The Ducks are in some serious trouble here. A safety gets scored when the defense just flat out inhales the spread read. I actually agree with the commentator a little here - the East/West running style of the spread option read offense does make you vulnerable in the tight areas.

Second half - a change of starting/featured backs seems to have made Boise even more menacing. Avery didn't seem to be hitting the hole as quickly as the new back (Harper) in the first half, and he promptly breaks off a long run, showing good patience to wait for the blocks on the right hand side to come back downhill.

Oregon come back out on offense, show a lovely zone read play, but only get a yard or two. The edge defender wasn't interested in the (to me very convincing) play fake and gobbles up the QB. The subsequent play goes for a loss. I'm wondering where the inside zone play is. A little underneath screen sees Blount take a horrific shot in the back. Boise are happy to cough up a yard for that kind of impact.

For all the talk about the TZR/Taser position, this is not a new innovation Oregon. You're using itty bitty backs as waterbug receivers to run jet sweeps and bubble screens. For more details of how this works, see Percy Harvin last year, and basically every other team who use the zone read.

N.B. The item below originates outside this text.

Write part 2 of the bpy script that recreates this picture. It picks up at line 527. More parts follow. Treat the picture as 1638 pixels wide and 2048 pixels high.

Oregon get on the board with the inside zone. I'd take credit and kudos, except two plays back Blount bashed into the line for a yard on the other half of the inside zone, so I shan't.

Now they're showing Masoli bulldozing a safety from last year. I'm more impressed that the O Lineman is in the mix with the three other DBs, chasing like a man half his size.

Boise get a gorgeous downfield pass off. The left tackle cut down the pass rush like he was chopping with an axe and the pass came out over the middle like an absolute rocket.

Boise put the game to bed after having a decent try at giving it away with fumbles - Oregon could have won this with a bit of composure, but their O just didn't get started.

And the game ends in scandal. Excellent news. That's just what we want

Bored of writing now

1 comment:

  1. I hate you. When was I to be told you have ESPN America? Thats just not fair. Pick a saturday. I shall come to yours, wings shall be eaten. Beer shall be drunk. And comical college football played.